On whether the government would constitute the Constitutional Review Commission to handle a wider raft of proposed amendments, President Museveni said he had instructed the Justice and Constitutional Affairs Minister to handle the matter.

The President, however, explained that the NRM Party had supported Hon. Raphael Magyezi’s Bill because he had indicated that time was running out for amendments to do with elections following the Supreme Court’s directive that they must be done within two years after the 2016 ruling.

Asked about what he thought of retirement requirements for Civil Servants (60 years) and others like Judges (70 years) vis-à-vis politicians, the President said the two were radically different.

“Civil Servants and Judges are about service. They are hired to provide a service. Politics, on the other hand is about representation. Do not mix service with representation. Service is technical,” said the President.

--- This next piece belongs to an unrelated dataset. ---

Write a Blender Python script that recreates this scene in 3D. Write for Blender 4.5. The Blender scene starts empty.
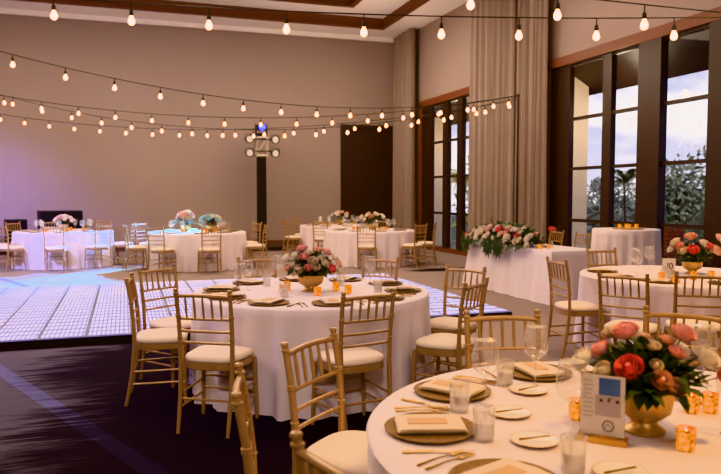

“I hire you to be a doctor because you are technical. Politics, however, is representation. Drunkards will meet in a bar and elect their fellow drunkard to represent them. Representation is about speaking for people, negotiating, lobbying. It is a different form of service from the technical type.”

Opposition threats

Commenting on the MPs’ concerns about hostility of the Opposition exhibited during the course of the debate, including violent behaviour, President Museveni said it was because the Opposition had nothing constructive to offer.

“The intolerance is because the Opposition are ideologically bankrupt and have nothing to offer. They are desperate because the Movement has revamped the economy and generated revenue and we are able to deliver to the population. They now think that the only way to get rid of the Movement is to do away with particular players,” he noted.

The President also dismissed claims that incumbency gives him an edge over his opponents, saying it instead placed a bigger burden on the candidate as the voters’ expectations are higher.

“Incumbency, in a way, is a disadvantage. You get blamed all the time,” he said, adding that where incumbents have been unpopular like it was with Kenneth Kaunda in Zambia, Kamuzu Banda in Malawi and several other cases, they have lost elections.